Wednesday, August 24, 2011

New England Wind Farm & Tractors from Burlington, Iowa

Delivered lumber to Claremont, NH, on Monday, then parked at a restaurant in nearby Vermont to look for a load out. Cathy finally found us one through Landstar loading outside of Sheffield, VT the next morning, so we drove most of the way, then parked for the night in the tiny town of Sheffield, and drove in to the RMT staging yard in the morning.

We went up to the Wind Farm site in a convoy of three trucks, following a pickup who was turning aside downhill traffic for us, as the road up to the wind farm was narrow and gravel. It was so bumpy that I'm convinced that is why we didn't feel the earthquake (yes, an east coast earthquake) that happened later that day. There was a total of four trucks getting loaded with containers bound for Cedar Rapids, IA. We got to talking with one of the other drivers about the way out of there - Sheffield is pretty close to the Canadian border - and he, a native New Englander, offered to let us follow him out by the route he had chosen. The route was hilly and wound through it's way down to New York, and the I-90 Thruway, but we saved 100 miles over the other two trucks who took the I-91 down to the I-80 and went across that way. Of course, we had to pay tolls on the 90 as well as the 80.
 
We were wishing it had been a little further into Fall, so we could have seen the much-hyped New England Fall Foliage season.
 
We left our New Englander guide and drove straight through and delivered our container to Clipper Wind in Cedar Rapids about 1:00 in the afternoon. Cathy got us a load out of Burlington, IA but we had to get there before 2:30 if we wanted to get loaded out same day. We were 1/2 hour late, and had to wait until morning.

In the meantime, since it was 100+ degrees and only 3:00 pm, we decided to get a hotel room. We ended up staying at the Pzazz Inn & Resort, which included several restaurants and a casino. We gambled a bit, and drank - though the drinks we not free for gamblers - and I made my first call for room service. But what did we order? Pizza. May as well have called Dominoes. : (

In the morning we picked up two tractors from Case New Holland, brokered through Landstar via Cathy, bound for two drops in Texas.

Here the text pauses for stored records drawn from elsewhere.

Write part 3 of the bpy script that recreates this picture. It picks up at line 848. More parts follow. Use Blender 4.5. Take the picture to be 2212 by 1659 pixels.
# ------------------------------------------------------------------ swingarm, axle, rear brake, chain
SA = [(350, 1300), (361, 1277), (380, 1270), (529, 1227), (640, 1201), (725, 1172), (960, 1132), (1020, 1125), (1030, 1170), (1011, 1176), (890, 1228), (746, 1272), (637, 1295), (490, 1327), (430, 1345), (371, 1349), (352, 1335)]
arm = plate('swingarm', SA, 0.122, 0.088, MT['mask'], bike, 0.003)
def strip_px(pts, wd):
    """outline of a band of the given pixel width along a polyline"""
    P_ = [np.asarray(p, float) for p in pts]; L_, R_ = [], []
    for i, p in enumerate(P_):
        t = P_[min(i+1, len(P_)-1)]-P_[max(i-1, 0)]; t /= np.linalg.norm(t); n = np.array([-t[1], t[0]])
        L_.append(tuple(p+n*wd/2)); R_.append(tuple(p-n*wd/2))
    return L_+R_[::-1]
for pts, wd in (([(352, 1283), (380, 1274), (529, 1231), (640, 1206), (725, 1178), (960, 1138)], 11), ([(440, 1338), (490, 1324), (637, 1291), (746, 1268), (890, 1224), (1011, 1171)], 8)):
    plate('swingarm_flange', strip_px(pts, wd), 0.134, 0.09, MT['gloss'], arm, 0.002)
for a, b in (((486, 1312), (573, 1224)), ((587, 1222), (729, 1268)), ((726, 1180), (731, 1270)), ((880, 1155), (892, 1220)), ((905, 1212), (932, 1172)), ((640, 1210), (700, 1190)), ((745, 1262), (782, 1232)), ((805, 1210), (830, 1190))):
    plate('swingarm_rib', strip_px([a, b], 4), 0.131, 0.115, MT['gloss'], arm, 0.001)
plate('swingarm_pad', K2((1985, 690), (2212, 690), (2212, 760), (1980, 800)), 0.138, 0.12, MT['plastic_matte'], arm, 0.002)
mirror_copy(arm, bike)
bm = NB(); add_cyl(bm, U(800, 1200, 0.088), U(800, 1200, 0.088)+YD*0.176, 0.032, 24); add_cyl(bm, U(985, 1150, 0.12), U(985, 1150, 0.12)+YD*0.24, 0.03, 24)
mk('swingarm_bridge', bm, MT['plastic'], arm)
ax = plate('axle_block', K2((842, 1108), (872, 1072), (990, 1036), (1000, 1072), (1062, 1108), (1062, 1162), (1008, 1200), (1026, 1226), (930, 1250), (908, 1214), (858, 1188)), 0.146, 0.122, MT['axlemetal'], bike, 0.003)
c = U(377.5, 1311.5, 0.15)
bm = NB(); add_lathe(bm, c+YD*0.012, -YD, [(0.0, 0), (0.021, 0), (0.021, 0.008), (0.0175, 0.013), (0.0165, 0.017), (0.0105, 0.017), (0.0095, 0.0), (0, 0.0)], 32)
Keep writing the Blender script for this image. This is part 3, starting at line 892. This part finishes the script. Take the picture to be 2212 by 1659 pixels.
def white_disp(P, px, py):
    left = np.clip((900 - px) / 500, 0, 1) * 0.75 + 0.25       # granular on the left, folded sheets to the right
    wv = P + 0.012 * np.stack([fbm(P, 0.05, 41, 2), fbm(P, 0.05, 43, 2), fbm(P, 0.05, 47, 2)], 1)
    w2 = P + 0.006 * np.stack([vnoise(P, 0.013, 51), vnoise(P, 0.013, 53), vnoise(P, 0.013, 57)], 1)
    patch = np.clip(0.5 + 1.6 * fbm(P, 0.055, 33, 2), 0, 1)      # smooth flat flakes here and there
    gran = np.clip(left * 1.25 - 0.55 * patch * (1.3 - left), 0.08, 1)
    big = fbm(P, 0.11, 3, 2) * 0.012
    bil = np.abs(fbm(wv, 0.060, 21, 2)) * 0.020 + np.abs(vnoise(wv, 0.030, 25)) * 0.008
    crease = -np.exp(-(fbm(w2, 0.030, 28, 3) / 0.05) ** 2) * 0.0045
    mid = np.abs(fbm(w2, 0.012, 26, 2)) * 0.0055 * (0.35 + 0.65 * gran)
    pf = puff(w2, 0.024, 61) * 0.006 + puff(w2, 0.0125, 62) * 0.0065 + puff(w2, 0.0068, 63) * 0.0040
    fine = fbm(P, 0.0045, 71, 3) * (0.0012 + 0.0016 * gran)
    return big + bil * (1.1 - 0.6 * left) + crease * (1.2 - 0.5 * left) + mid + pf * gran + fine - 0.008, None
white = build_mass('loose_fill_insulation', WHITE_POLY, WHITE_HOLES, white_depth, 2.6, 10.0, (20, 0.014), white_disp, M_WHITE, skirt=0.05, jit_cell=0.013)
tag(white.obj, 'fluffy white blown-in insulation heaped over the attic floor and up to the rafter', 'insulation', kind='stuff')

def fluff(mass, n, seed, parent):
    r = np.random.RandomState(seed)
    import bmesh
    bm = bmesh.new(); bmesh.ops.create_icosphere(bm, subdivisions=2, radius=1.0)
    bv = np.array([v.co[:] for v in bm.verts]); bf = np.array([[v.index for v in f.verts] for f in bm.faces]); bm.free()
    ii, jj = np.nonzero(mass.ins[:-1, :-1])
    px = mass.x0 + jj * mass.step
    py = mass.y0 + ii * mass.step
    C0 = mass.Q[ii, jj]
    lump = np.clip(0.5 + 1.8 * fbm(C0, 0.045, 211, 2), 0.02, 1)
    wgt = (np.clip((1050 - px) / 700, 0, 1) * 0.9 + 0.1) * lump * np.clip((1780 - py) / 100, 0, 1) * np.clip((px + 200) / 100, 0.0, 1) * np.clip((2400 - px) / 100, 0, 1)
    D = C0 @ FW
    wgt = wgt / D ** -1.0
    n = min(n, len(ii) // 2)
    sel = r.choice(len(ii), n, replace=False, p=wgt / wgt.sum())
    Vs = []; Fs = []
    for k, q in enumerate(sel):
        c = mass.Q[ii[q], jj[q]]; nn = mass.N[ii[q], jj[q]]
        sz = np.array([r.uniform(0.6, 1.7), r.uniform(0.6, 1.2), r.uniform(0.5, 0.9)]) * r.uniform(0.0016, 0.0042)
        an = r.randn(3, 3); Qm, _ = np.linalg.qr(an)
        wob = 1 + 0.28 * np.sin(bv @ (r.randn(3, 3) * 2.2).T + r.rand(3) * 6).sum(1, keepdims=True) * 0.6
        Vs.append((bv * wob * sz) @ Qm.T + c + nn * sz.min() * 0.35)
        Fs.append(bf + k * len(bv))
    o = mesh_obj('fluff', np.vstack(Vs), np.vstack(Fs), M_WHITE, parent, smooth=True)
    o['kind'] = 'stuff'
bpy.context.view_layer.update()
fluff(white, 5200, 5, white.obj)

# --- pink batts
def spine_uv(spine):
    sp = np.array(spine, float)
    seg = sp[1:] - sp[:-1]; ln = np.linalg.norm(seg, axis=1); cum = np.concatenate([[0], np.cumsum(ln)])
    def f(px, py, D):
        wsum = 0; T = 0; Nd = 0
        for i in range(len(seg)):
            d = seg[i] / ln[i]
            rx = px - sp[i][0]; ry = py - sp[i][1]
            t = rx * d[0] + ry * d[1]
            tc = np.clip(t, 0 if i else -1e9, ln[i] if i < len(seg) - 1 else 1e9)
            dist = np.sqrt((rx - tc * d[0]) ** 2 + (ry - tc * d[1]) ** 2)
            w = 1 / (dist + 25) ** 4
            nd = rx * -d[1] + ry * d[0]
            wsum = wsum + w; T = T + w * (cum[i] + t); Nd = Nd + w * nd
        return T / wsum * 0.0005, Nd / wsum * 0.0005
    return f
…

Since there wasn't any interstates going the way we neeeded them to go, we took some back roads, most of which were in quite good repair. Hwy 27 from the IA/MO border down to Hanibal was under construction a lot, but it was mostly 4 lane divided, and Hwy 54 going between Mexico, MO, past Lake of the Ozarks, and down to I-40 was really nice. Hwy 75 started out rough, but when it merged with Hwy 16 it was really nice.